Charter bid drops, rebounds after downgrade; Dex Media terms tweaked

By Sara Rosenberg

New York, Oct. 28 - Charter Communications Inc.'s bank debt saw the bid side drop and rebound in response to Moody's Investors Services' downgrade of the company's and its subsidiaries debt ratings, according to market sources.

Meanwhile, commitments flowed in after the syndicate reworked certain terms of Dex Media East LLC's deal and the book is now filled, providing that investors don't back out due to the change in the company's leverage situation.

The bid dropped off on Charter Communications Inc.'s bank debt into the mid-70s following the ratings downgrade by Moody's Investors Service, according to a trader. However, the offer didn't move "so it was kind of irrelevant", he added. The St. Louis, Mo. cable company's bank debt ended the day with a bid of 79½ and an offer of 82.

Moody's lowered Charter Communications Holdings, LLC's senior debt to B3 from B2, Charter Communications Operating, LLC's senior secured bank debt to B1 from Ba3, CC VIII Operating, LLC's senior secured bank debt to B1 from Ba3, Falcon Cable Communications, LLC's senior secured bank debt to B1 from Ba3 and CC VI Operating, LLC's senior secured bank debt to B1 from Ba3. The review for possible further downgrade remains open.

"The downgrades reflect growing concerns about operating performance, as supported by recent disclosures of disappointing third quarter results and the removal of the company's chief operating officer, and subsequent downward revisions to our expectations governing future performance over the ensuing rating horizon," Moody's said. "Specifically, Moody's believes that cash flow growth at sub-double digit levels, spurred in large part by heightened customer churn and bad debt expense, will fall considerably short of prior expectations with respect to affecting targeted deleveraging and balance sheet strengthening by 2004.

"The continuing review will entail a comprehensive update meeting with management in an attempt to gain a better understanding as to where the operating mis-steps and shortfalls are occurring, whether or not they are correctable, and other steps that management may take to improve the company's financial flexibility in future periods," Moody's added.
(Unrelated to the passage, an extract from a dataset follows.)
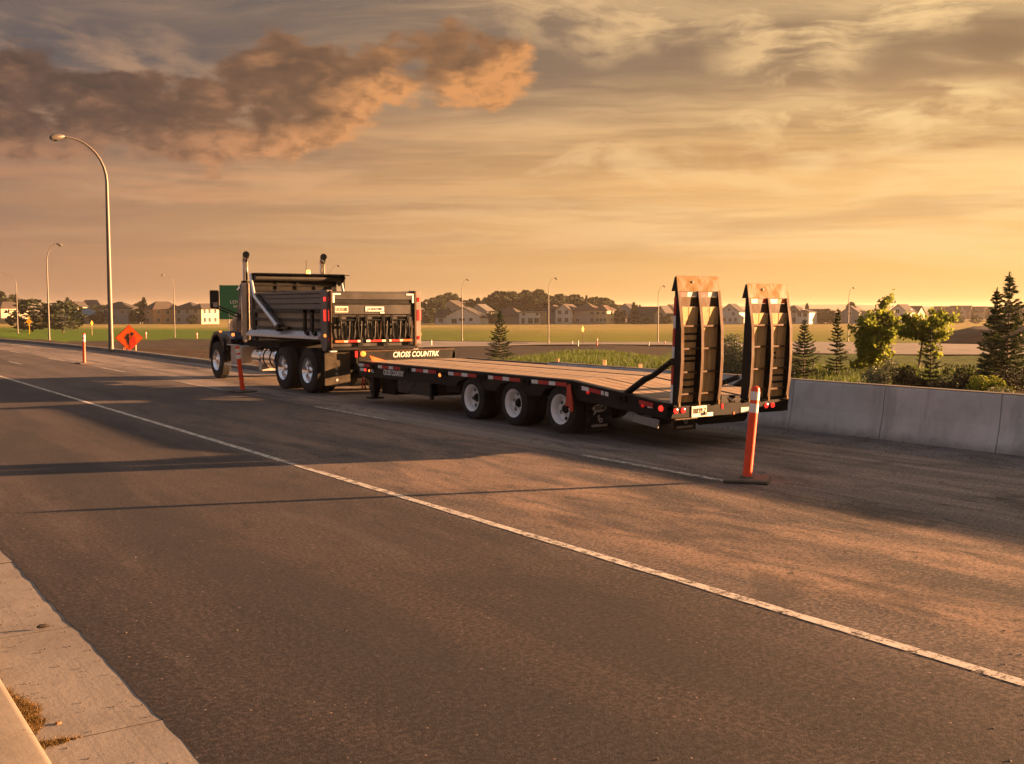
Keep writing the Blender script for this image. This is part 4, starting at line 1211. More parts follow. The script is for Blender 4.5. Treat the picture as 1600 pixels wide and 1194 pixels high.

Last week, Charter's bank debt saw a steady drop as investors showed their dislike for the company's management change and earnings forecasts. The bank paper settled in the 79/80, one trader told Prospect News on Friday, adding that these quotes were where the debt was "gyrating around".

Dex Media East LLC modified some of the terms of its new $1.49 billion credit facility (Ba3/BB-), according to a syndicate source.

Under the new terms, the $700 million term loan B was flexed up by 50 basis points to a spread of Libor plus 400 basis points. Furthermore, call protection was added at 102 in the first year and 101 in the second year to protect investors from the possibility that the company may refinance the loan if credit spreads improve, according to the syndicate.

The loan priced at a discount selling at 99.

"Once they flexed up, the book just filled out," the syndicate source said. But, because the bond deal has changed, leverage ratios have changed so the syndicate must check with investors to make sure everyone is okay with the new ratios, he added.

Overall the notes were reduced by $75 million, with the amount of senior bonds increased to $450 million from $350 million and the amount of subordinated bonds being sold cut to $525 million from $700 million. Additional equity will be put in to the company to make up the difference.

Overall leverage will be lower than expected upon completion of the transaction, however, senior leverage will be slightly higher than expected.

The $690 million term loan A and $100 million revolver remained at previous pricing levels of Libor plus 300 basis points.

The credit facility is expected to close next week.

JPMorgan, Bank of America, Deutsche Bank, Lehman Brothers and Wachovia Securities are the lead banks on the deal.

Proceeds will be used to help fund the leveraged buyout of the directory services company by The Carlyle Group and Welsh, Carson, Anderson & Stowe.